Prudential launched the UK's biggest ever rights issue today as it looks to fund the controversial acquisition of AIG Group's Asia business.

The £14.5 billion cash call should have been launched two weeks ago but was delayed after the Financial Services Authority raised concerns about the capital strength of the enlarged company.

The takeover will give Pru around 30 million customers in Asia and see the Asian operation become by far the group's biggest division - contributing around 60% of new business profit.

The Pru has restructured the deal following the FSA's intervention, but has faced criticism from some shareholders that the planned move is too risky and expensive.

Chief executive Tidjane Thiam said the launch of the 1,000-page prospectus for the rights issue gave the company a better platform to step up the process of winning over shareholders ahead of a vote on the takeover in June.

He added: "The combined business will be a fast growing and highly profitable company, with a leading position in many of the most attractive markets in the world."

Mr Thiam did not comment on speculation that the takeover will lead to the disposal of the company's UK operation.

The offer price for the new shares in the rights issue represents a 40% discount to the prevailing market price.

If the deal goes through, the Pru will become the largest foreign insurer in Asia and the largest player in Hong Kong, Singapore, Malaysia, Indonesia, Vietnam, Thailand and the Philippines.

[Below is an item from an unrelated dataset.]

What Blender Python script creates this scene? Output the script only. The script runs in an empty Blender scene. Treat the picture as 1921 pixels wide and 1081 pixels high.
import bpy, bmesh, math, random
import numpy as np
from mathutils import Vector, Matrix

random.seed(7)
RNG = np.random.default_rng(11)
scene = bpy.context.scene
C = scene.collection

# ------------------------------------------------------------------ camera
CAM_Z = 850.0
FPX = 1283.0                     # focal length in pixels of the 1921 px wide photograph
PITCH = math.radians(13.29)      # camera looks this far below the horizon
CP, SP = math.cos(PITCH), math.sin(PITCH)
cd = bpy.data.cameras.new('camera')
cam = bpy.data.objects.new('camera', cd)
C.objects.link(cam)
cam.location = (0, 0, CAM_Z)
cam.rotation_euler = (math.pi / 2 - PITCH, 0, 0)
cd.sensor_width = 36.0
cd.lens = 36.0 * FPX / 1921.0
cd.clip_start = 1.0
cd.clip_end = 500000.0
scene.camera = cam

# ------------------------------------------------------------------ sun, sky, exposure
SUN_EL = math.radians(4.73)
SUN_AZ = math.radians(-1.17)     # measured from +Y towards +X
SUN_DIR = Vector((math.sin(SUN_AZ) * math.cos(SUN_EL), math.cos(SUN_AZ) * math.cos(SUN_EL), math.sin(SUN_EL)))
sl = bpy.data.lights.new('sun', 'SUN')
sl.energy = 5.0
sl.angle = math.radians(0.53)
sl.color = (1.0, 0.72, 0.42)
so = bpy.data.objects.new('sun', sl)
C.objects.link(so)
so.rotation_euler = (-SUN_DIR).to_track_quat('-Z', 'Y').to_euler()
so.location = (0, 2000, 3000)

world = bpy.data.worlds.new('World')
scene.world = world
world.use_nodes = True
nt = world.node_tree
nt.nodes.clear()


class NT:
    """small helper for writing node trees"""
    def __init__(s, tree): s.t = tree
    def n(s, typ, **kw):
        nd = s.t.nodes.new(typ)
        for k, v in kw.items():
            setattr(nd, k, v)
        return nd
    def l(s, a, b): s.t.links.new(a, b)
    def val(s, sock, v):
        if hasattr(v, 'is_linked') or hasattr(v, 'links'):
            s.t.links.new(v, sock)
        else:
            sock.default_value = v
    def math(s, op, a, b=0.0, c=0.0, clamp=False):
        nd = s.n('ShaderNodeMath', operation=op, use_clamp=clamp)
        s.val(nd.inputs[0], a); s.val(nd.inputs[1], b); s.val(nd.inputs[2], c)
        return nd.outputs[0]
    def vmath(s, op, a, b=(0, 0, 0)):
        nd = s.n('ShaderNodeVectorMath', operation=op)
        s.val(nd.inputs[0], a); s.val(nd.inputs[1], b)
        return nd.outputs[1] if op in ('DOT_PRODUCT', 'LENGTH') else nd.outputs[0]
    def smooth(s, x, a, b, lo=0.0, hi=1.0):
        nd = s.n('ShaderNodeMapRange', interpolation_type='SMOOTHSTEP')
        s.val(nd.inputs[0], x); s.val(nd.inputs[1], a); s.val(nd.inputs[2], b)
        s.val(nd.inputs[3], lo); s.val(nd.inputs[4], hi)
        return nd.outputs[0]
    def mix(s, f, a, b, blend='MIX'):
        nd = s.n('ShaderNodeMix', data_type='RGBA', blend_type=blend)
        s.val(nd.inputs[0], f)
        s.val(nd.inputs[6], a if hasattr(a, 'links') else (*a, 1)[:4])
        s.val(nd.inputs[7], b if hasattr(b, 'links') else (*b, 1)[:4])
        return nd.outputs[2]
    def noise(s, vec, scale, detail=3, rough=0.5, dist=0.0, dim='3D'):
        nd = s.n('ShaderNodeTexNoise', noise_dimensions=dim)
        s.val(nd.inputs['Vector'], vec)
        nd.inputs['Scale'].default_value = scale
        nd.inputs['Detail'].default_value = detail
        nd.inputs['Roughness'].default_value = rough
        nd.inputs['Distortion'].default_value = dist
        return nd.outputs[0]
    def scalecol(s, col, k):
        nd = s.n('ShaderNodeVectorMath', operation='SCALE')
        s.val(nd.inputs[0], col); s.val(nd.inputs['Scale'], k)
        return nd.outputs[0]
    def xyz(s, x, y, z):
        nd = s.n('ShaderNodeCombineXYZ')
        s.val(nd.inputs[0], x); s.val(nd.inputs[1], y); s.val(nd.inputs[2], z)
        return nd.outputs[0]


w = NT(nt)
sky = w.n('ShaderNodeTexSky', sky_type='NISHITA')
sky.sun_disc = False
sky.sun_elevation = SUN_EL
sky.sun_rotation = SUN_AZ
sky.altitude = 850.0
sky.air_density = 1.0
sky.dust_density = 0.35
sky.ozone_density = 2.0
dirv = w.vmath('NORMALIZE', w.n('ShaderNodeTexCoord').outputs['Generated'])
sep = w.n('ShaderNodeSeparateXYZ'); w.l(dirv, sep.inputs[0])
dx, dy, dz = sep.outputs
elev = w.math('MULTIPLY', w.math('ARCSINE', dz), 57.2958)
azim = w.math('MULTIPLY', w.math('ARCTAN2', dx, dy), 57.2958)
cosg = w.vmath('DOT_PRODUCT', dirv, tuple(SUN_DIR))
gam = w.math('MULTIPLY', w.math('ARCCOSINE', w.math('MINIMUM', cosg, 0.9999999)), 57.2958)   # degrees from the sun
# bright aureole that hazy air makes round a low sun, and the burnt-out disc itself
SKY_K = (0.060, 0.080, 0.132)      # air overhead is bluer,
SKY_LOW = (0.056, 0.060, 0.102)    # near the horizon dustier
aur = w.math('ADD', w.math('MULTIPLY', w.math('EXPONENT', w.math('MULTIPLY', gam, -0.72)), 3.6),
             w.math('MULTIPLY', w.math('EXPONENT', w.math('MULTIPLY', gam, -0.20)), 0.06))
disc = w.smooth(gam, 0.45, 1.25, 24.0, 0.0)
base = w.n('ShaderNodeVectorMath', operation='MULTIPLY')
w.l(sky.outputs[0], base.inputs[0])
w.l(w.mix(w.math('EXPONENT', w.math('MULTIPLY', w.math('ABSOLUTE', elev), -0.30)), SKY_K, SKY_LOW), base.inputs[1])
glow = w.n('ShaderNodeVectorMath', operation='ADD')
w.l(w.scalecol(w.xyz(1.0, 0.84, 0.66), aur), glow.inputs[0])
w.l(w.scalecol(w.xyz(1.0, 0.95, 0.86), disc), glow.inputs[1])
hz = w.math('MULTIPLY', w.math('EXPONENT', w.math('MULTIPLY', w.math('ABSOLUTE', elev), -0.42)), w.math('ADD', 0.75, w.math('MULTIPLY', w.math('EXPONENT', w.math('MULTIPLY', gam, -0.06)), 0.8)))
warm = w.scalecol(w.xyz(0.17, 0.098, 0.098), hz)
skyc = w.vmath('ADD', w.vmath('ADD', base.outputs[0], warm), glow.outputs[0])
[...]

Panmure Gordon analyst Barrie Cornes has a buy rating on the stock, despite the possibility that it may fail to get three-quarters of the vote on June 7.

He added: "We believe that there is and has always been a strong strategic logic to the deal with only the price and execution being our concern.

"It is very early to form a cast iron view but we believe that either the proposed deal will fail to achieve the required 75% hurdle rate and the shares will bounce or investors will take comfort from improving economics and the shares will rally."